__COLLECTED DATA__:
** Begin **

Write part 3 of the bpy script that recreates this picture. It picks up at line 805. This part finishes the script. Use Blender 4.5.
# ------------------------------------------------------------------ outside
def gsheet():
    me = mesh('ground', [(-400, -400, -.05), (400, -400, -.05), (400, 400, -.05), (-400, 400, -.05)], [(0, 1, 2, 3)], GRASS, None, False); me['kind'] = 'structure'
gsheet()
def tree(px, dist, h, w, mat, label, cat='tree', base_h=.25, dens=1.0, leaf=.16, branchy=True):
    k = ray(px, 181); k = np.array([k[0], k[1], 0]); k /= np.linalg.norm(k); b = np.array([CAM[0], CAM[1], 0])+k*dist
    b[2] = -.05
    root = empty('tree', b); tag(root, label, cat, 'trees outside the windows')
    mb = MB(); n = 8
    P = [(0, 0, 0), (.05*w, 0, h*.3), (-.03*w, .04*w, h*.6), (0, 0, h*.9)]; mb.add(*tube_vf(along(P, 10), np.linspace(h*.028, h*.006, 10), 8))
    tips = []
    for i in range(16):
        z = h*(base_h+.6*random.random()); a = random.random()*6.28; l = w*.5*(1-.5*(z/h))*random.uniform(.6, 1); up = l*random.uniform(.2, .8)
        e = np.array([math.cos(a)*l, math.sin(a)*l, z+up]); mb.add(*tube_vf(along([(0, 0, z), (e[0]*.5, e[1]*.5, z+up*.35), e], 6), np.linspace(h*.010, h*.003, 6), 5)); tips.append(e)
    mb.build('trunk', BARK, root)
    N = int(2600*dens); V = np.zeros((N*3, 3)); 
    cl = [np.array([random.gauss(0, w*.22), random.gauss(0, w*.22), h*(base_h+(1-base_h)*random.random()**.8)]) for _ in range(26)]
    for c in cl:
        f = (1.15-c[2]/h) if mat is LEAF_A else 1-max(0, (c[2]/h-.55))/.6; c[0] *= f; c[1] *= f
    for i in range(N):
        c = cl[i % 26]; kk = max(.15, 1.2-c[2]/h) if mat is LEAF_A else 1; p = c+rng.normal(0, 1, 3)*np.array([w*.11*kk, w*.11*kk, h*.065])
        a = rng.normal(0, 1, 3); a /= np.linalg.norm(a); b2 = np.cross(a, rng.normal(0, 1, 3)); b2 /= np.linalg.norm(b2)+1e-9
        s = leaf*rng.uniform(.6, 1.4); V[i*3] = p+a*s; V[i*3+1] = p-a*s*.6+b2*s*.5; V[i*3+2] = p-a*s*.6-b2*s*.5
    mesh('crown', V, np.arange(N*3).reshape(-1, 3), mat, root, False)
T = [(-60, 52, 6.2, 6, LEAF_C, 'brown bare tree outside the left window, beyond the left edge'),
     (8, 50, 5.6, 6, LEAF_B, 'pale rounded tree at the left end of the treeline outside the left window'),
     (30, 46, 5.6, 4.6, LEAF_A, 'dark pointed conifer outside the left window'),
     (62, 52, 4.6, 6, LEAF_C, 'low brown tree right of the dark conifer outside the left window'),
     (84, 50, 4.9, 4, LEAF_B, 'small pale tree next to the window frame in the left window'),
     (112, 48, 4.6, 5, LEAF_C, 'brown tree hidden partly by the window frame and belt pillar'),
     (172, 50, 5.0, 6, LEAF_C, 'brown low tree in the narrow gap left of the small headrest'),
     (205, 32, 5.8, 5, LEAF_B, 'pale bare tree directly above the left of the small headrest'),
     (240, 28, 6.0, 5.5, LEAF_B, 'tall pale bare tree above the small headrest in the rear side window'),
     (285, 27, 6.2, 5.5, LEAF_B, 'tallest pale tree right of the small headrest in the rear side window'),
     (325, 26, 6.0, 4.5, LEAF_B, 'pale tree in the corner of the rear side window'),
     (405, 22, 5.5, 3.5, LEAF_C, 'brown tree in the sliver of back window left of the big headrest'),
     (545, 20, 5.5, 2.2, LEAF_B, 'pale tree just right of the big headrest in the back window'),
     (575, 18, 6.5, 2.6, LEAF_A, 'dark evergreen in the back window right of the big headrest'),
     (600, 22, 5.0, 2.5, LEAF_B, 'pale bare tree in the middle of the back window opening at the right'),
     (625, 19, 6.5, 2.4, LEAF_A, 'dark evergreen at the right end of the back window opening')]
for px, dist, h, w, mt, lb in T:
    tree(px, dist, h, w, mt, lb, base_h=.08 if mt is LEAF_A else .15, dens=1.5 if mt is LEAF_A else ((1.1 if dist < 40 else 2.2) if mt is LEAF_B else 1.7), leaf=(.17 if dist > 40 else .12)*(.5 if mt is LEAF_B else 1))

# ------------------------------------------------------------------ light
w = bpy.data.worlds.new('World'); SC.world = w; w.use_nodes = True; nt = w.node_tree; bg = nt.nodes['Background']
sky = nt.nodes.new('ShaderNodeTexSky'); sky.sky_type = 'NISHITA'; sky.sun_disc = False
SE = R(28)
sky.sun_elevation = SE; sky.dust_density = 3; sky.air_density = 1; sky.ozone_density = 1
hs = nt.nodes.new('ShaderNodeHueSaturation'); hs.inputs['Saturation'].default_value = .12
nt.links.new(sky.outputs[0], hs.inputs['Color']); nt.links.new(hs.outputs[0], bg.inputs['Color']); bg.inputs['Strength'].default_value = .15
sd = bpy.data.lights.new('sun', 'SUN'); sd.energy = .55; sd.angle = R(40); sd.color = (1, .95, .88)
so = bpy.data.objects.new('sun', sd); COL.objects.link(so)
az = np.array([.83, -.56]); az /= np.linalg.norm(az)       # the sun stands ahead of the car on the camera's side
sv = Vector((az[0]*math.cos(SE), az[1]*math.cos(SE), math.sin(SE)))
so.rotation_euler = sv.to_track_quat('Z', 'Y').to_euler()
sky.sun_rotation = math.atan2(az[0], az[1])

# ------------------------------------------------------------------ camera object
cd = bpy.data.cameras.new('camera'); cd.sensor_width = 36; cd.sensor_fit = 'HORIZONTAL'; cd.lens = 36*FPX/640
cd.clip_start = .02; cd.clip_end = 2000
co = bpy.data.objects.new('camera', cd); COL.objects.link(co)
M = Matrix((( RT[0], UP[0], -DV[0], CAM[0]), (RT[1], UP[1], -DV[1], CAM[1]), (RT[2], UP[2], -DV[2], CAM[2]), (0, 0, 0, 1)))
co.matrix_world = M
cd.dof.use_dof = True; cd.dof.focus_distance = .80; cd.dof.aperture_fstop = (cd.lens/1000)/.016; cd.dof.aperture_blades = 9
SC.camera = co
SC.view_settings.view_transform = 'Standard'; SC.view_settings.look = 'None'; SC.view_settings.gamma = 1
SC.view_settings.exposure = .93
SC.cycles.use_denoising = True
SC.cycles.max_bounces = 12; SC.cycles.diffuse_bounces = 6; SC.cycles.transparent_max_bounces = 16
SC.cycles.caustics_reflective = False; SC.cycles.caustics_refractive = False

** End **

__TASK INSTRUCTIONS__: Transcribe the material above in its entirety. Match it exactly.

__CORRECT OUTPUT__:
Write part 3 of the bpy script that recreates this picture. It picks up at line 805. This part finishes the script. Use Blender 4.5.
# ------------------------------------------------------------------ outside
def gsheet():
    me = mesh('ground', [(-400, -400, -.05), (400, -400, -.05), (400, 400, -.05), (-400, 400, -.05)], [(0, 1, 2, 3)], GRASS, None, False); me['kind'] = 'structure'
gsheet()
def tree(px, dist, h, w, mat, label, cat='tree', base_h=.25, dens=1.0, leaf=.16, branchy=True):
    k = ray(px, 181); k = np.array([k[0], k[1], 0]); k /= np.linalg.norm(k); b = np.array([CAM[0], CAM[1], 0])+k*dist
    b[2] = -.05
    root = empty('tree', b); tag(root, label, cat, 'trees outside the windows')
    mb = MB(); n = 8
    P = [(0, 0, 0), (.05*w, 0, h*.3), (-.03*w, .04*w, h*.6), (0, 0, h*.9)]; mb.add(*tube_vf(along(P, 10), np.linspace(h*.028, h*.006, 10), 8))
    tips = []
    for i in range(16):
        z = h*(base_h+.6*random.random()); a = random.random()*6.28; l = w*.5*(1-.5*(z/h))*random.uniform(.6, 1); up = l*random.uniform(.2, .8)
        e = np.array([math.cos(a)*l, math.sin(a)*l, z+up]); mb.add(*tube_vf(along([(0, 0, z), (e[0]*.5, e[1]*.5, z+up*.35), e], 6), np.linspace(h*.010, h*.003, 6), 5)); tips.append(e)
    mb.build('trunk', BARK, root)
    N = int(2600*dens); V = np.zeros((N*3, 3)); 
    cl = [np.array([random.gauss(0, w*.22), random.gauss(0, w*.22), h*(base_h+(1-base_h)*random.random()**.8)]) for _ in range(26)]
    for c in cl:
        f = (1.15-c[2]/h) if mat is LEAF_A else 1-max(0, (c[2]/h-.55))/.6; c[0] *= f; c[1] *= f
    for i in range(N):
        c = cl[i % 26]; kk = max(.15, 1.2-c[2]/h) if mat is LEAF_A else 1; p = c+rng.normal(0, 1, 3)*np.array([w*.11*kk, w*.11*kk, h*.065])
        a = rng.normal(0, 1, 3); a /= np.linalg.norm(a); b2 = np.cross(a, rng.normal(0, 1, 3)); b2 /= np.linalg.norm(b2)+1e-9
        s = leaf*rng.uniform(.6, 1.4); V[i*3] = p+a*s; V[i*3+1] = p-a*s*.6+b2*s*.5; V[i*3+2] = p-a*s*.6-b2*s*.5
    mesh('crown', V, np.arange(N*3).reshape(-1, 3), mat, root, False)
T = [(-60, 52, 6.2, 6, LEAF_C, 'brown bare tree outside the left window, beyond the left edge'),
     (8, 50, 5.6, 6, LEAF_B, 'pale rounded tree at the left end of the treeline outside the left window'),
     (30, 46, 5.6, 4.6, LEAF_A, 'dark pointed conifer outside the left window'),
     (62, 52, 4.6, 6, LEAF_C, 'low brown tree right of the dark conifer outside the left window'),
     (84, 50, 4.9, 4, LEAF_B, 'small pale tree next to the window frame in the left window'),
     (112, 48, 4.6, 5, LEAF_C, 'brown tree hidden partly by the window frame and belt pillar'),
     (172, 50, 5.0, 6, LEAF_C, 'brown low tree in the narrow gap left of the small headrest'),
     (205, 32, 5.8, 5, LEAF_B, 'pale bare tree directly above the left of the small headrest'),
     (240, 28, 6.0, 5.5, LEAF_B, 'tall pale bare tree above the small headrest in the rear side window'),
     (285, 27, 6.2, 5.5, LEAF_B, 'tallest pale tree right of the small headrest in the rear side window'),
     (325, 26, 6.0, 4.5, LEAF_B, 'pale tree in the corner of the rear side window'),
     (405, 22, 5.5, 3.5, LEAF_C, 'brown tree in the sliver of back window left of the big headrest'),
     (545, 20, 5.5, 2.2, LEAF_B, 'pale tree just right of the big headrest in the back window'),
     (575, 18, 6.5, 2.6, LEAF_A, 'dark evergreen in the back window right of the big headrest'),
     (600, 22, 5.0, 2.5, LEAF_B, 'pale bare tree in the middle of the back window opening at the right'),
     (625, 19, 6.5, 2.4, LEAF_A, 'dark evergreen at the right end of the back window opening')]
for px, dist, h, w, mt, lb in T:
    tree(px, dist, h, w, mt, lb, base_h=.08 if mt is LEAF_A else .15, dens=1.5 if mt is LEAF_A else ((1.1 if dist < 40 else 2.2) if mt is LEAF_B else 1.7), leaf=(.17 if dist > 40 else .12)*(.5 if mt is LEAF_B else 1))

# ------------------------------------------------------------------ light
w = bpy.data.worlds.new('World'); SC.world = w; w.use_nodes = True; nt = w.node_tree; bg = nt.nodes['Background']
sky = nt.nodes.new('ShaderNodeTexSky'); sky.sky_type = 'NISHITA'; sky.sun_disc = False
SE = R(28)
sky.sun_elevation = SE; sky.dust_density = 3; sky.air_density = 1; sky.ozone_density = 1
hs = nt.nodes.new('ShaderNodeHueSaturation'); hs.inputs['Saturation'].default_value = .12
nt.links.new(sky.outputs[0], hs.inputs['Color']); nt.links.new(hs.outputs[0], bg.inputs['Color']); bg.inputs['Strength'].default_value = .15
sd = bpy.data.lights.new('sun', 'SUN'); sd.energy = .55; sd.angle = R(40); sd.color = (1, .95, .88)
so = bpy.data.objects.new('sun', sd); COL.objects.link(so)
az = np.array([.83, -.56]); az /= np.linalg.norm(az)       # the sun stands ahead of the car on the camera's side
sv = Vector((az[0]*math.cos(SE), az[1]*math.cos(SE), math.sin(SE)))
so.rotation_euler = sv.to_track_quat('Z', 'Y').to_euler()
sky.sun_rotation = math.atan2(az[0], az[1])

# ------------------------------------------------------------------ camera object
cd = bpy.data.cameras.new('camera'); cd.sensor_width = 36; cd.sensor_fit = 'HORIZONTAL'; cd.lens = 36*FPX/640
cd.clip_start = .02; cd.clip_end = 2000
co = bpy.data.objects.new('camera', cd); COL.objects.link(co)
M = Matrix((( RT[0], UP[0], -DV[0], CAM[0]), (RT[1], UP[1], -DV[1], CAM[1]), (RT[2], UP[2], -DV[2], CAM[2]), (0, 0, 0, 1)))
co.matrix_world = M
cd.dof.use_dof = True; cd.dof.focus_distance = .80; cd.dof.aperture_fstop = (cd.lens/1000)/.016; cd.dof.aperture_blades = 9
SC.camera = co
SC.view_settings.view_transform = 'Standard'; SC.view_settings.look = 'None'; SC.view_settings.gamma = 1
SC.view_settings.exposure = .93
SC.cycles.use_denoising = True
SC.cycles.max_bounces = 12; SC.cycles.diffuse_bounces = 6; SC.cycles.transparent_max_bounces = 16
SC.cycles.caustics_reflective = False; SC.cycles.caustics_refractive = False